IELTS Speaking Part 2 (Cue Card): The Complete Preparation Guide
In Part 2, you receive a cue card topic, prepare for one minute, and then speak on your own for one to two minutes. It makes many candidates the most nervous, yet with a fixed structure it can actually be the part where you score most consistently.
How Part 2 works
The examiner gives you a topic card along with a pencil and paper. The order is 1 minute to prepare → 1–2 minutes to speak. The card shows a topic together with three or four prompts that begin with 'You should say…'. These prompts are the backbone of what you will say.
How to use the 1-minute prep time
Don't try to write full sentences in one minute. Jot down keywords only. Even two or three words next to each prompt on the card give you enough of a framework to speak from.

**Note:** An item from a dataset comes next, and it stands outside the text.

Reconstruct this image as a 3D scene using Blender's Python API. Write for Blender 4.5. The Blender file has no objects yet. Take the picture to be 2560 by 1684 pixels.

- Two or three keywords for each prompt
- Pick one specific proper noun (a place, a person, a point in time) → it keeps your speech flowing
- Note one 'how I felt / why' point to add at the end
A structure to fill 1–2 minutes
- Introduction (1 sentence) — open with a single sentence stating what you will talk about
- Development — go through the card's prompts in order, with two or three sentences for each
- Elaboration — expand on one prompt at length with a specific anecdote (the key to filling the time)
- Conclusion — wrap up naturally with how you felt or why it mattered
If you have time left over If you've covered all the prompts but still have time, add feelings or reasons such as 'why it mattered to me'. Just keep going naturally until the examiner stops you. Stopping too early is the most common way candidates lose points.
Common topic types
- People — someone you admire, someone who influenced you
- Places — a memorable travel destination, a favourite spot
- Objects — a treasured possession, something you'd like to own
- Experiences — something enjoyable, something challenging, something you learned
Assessment criteria
Speaking is marked on four criteria: Fluency & Coherence, Lexical Resource, Grammatical Range, and Pronunciation. Speaking smoothly and without breaking off — fluency — carries more weight in your score than perfect pronunciation. When you get stuck, it's far more effective to fill the gap with a natural linking phrase like 'Well, let me think…' than to fall silent.
Frequently Asked Questions
Can I look at the notes I made during prep time while I speak?
Yes, you can refer to the notes you made during prep time as you speak. Just don't read out whole sentences — it sounds unnatural and hurts your fluency score, so use the notes only as keywords to guide your flow.
What if I don't know anything about the topic?
The factual accuracy of what you say isn't assessed — only your command of English is. If you have no real experience with it, there's absolutely no problem with inventing something plausible, so focus on keeping going rather than stopping.